▶ [WRITTEN EXERCISE] In the material below, find how many lines contain the string "pixels". Write only that number.

=====

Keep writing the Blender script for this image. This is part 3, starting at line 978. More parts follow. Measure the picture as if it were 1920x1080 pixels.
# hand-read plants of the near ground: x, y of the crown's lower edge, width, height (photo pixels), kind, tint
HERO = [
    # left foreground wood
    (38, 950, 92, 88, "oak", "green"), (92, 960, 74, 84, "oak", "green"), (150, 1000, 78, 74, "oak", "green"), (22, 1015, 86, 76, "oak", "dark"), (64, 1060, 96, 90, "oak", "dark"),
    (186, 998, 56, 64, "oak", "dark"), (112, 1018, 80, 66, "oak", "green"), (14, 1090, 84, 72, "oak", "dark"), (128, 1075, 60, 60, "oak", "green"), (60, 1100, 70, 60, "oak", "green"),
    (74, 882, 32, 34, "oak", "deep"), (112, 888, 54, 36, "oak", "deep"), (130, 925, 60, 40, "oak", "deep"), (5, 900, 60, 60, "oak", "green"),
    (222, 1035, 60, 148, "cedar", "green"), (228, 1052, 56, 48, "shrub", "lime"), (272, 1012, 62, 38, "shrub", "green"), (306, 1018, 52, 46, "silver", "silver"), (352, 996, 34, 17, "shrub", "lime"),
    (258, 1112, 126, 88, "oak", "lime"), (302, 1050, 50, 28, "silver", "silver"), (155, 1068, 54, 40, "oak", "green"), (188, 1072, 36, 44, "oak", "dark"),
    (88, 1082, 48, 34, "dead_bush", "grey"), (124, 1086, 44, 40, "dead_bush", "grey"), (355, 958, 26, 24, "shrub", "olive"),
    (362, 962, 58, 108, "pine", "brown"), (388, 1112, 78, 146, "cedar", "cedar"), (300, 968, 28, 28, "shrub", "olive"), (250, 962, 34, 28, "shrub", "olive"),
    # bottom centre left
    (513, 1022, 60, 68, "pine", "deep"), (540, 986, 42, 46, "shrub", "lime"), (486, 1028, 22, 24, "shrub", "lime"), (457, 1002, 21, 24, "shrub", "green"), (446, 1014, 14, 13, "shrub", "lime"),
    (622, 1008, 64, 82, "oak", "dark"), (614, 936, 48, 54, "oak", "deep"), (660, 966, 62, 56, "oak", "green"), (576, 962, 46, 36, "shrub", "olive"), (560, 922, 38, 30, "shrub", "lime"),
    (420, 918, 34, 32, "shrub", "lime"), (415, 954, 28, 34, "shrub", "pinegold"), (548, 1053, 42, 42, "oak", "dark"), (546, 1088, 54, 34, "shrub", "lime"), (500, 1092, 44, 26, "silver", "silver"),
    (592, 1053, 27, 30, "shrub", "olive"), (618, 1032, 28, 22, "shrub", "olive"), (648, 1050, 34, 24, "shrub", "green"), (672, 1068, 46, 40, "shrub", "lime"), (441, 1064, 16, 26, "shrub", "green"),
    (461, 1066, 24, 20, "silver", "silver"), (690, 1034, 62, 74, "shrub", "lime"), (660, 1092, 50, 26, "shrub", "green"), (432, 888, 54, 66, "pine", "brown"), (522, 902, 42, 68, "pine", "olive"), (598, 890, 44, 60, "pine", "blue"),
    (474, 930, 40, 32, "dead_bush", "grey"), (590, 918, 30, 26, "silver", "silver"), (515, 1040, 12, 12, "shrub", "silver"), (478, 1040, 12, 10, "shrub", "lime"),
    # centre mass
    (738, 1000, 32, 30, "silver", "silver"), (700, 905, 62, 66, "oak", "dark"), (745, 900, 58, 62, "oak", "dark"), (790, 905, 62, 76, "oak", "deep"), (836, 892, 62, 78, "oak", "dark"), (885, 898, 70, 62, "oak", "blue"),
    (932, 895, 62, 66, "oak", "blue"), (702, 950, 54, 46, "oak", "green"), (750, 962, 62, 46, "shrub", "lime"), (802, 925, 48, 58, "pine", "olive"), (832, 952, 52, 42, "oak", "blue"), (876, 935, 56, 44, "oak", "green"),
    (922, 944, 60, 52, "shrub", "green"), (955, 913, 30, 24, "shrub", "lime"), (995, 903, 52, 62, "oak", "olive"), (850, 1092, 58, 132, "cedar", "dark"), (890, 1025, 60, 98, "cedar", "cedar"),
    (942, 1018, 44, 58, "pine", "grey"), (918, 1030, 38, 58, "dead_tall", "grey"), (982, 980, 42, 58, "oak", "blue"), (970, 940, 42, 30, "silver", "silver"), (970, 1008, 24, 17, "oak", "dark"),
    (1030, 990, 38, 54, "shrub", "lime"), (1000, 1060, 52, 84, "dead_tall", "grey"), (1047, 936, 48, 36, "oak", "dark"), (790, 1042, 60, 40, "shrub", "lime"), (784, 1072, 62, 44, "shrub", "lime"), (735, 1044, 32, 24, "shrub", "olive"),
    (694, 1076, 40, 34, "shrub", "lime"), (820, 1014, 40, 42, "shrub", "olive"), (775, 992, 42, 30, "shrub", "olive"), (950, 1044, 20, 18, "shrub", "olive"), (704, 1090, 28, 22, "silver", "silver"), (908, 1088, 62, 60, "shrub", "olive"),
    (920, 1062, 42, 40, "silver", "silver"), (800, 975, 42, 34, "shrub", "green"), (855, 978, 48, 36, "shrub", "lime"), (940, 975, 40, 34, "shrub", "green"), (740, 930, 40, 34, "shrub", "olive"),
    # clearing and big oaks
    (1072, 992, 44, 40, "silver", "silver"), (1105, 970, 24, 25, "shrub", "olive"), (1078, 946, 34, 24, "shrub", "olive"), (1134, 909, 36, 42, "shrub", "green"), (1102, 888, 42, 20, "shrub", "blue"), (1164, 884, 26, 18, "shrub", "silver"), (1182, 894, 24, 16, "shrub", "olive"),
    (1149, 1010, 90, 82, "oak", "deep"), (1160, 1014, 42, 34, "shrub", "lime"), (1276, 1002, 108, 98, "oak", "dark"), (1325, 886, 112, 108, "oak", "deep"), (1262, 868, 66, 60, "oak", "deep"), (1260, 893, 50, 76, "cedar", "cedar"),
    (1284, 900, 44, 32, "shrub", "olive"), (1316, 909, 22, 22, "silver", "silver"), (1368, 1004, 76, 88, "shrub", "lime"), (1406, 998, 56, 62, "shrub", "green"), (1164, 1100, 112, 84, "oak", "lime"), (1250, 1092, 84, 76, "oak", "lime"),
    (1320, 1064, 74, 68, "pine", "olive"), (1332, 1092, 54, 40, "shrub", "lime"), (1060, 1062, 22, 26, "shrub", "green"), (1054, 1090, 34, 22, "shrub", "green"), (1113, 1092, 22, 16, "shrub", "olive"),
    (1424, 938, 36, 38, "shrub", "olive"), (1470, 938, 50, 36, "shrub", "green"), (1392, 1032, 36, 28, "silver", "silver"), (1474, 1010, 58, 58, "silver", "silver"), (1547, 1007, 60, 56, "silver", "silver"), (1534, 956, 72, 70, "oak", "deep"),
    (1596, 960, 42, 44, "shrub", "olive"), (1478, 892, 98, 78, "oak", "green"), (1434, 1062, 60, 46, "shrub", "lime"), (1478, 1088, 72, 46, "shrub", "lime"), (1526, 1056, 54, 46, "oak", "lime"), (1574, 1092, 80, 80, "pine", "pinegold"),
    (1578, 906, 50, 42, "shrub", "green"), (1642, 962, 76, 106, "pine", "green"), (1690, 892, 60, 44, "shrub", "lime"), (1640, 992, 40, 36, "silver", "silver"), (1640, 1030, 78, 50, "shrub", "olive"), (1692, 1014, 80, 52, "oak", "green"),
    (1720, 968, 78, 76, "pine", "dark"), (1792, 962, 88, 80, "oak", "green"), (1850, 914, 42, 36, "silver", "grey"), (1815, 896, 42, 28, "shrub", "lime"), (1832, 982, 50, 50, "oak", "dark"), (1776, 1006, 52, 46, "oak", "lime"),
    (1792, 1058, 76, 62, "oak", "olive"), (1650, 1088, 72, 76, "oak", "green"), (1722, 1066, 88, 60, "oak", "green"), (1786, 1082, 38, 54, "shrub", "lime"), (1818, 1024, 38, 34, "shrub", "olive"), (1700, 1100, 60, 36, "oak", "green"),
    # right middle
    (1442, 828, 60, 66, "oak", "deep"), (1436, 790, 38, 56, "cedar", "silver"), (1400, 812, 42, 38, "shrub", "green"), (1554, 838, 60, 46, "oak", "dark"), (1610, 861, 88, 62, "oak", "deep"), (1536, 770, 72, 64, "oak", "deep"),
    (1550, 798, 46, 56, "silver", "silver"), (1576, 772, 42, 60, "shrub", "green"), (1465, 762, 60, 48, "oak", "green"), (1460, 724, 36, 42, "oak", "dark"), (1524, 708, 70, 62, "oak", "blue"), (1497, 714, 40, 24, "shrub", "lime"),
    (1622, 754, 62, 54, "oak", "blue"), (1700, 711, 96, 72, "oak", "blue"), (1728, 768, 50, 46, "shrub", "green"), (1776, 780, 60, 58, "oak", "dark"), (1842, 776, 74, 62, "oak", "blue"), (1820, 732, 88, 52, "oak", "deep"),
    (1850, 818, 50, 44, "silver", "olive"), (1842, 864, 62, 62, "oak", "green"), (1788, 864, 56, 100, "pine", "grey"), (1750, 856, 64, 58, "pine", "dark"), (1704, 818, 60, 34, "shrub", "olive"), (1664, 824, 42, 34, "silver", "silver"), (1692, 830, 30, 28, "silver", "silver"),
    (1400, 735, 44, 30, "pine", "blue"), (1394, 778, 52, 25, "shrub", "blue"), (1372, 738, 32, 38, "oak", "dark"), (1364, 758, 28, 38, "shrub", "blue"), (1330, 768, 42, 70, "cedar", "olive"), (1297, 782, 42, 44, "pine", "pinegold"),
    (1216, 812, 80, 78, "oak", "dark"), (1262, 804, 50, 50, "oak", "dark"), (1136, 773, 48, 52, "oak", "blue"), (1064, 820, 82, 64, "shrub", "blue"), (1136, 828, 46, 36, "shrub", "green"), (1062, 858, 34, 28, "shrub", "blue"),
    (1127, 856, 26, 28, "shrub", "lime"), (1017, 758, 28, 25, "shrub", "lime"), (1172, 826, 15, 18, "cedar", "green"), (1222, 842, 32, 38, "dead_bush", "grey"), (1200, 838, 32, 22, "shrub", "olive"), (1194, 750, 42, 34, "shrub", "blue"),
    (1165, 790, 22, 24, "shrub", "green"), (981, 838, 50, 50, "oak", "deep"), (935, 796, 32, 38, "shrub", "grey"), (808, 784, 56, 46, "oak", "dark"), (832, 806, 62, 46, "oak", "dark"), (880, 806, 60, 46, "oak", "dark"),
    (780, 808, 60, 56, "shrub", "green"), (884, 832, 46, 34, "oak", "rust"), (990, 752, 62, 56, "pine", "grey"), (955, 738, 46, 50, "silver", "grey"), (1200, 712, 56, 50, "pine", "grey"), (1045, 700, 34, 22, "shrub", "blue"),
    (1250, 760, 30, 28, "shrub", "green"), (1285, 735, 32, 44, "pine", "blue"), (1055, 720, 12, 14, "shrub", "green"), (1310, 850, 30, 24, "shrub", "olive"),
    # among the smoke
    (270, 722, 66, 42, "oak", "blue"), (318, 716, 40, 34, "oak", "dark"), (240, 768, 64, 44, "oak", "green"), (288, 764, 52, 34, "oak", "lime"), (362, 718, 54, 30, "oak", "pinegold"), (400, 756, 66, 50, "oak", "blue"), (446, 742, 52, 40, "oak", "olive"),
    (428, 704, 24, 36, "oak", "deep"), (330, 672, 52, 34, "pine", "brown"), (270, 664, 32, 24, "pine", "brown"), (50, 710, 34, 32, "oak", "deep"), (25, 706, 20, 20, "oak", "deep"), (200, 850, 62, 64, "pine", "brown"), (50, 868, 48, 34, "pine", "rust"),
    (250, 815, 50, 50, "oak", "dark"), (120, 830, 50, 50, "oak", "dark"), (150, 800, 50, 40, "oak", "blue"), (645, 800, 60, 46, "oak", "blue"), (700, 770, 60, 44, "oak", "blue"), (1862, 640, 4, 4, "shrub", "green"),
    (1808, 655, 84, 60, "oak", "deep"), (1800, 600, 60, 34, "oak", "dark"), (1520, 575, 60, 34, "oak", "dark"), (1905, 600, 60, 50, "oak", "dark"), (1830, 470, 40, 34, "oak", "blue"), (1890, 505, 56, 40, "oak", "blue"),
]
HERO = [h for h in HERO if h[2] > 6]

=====

▶ [SOLUTION FOR THIS EXERCISE] 2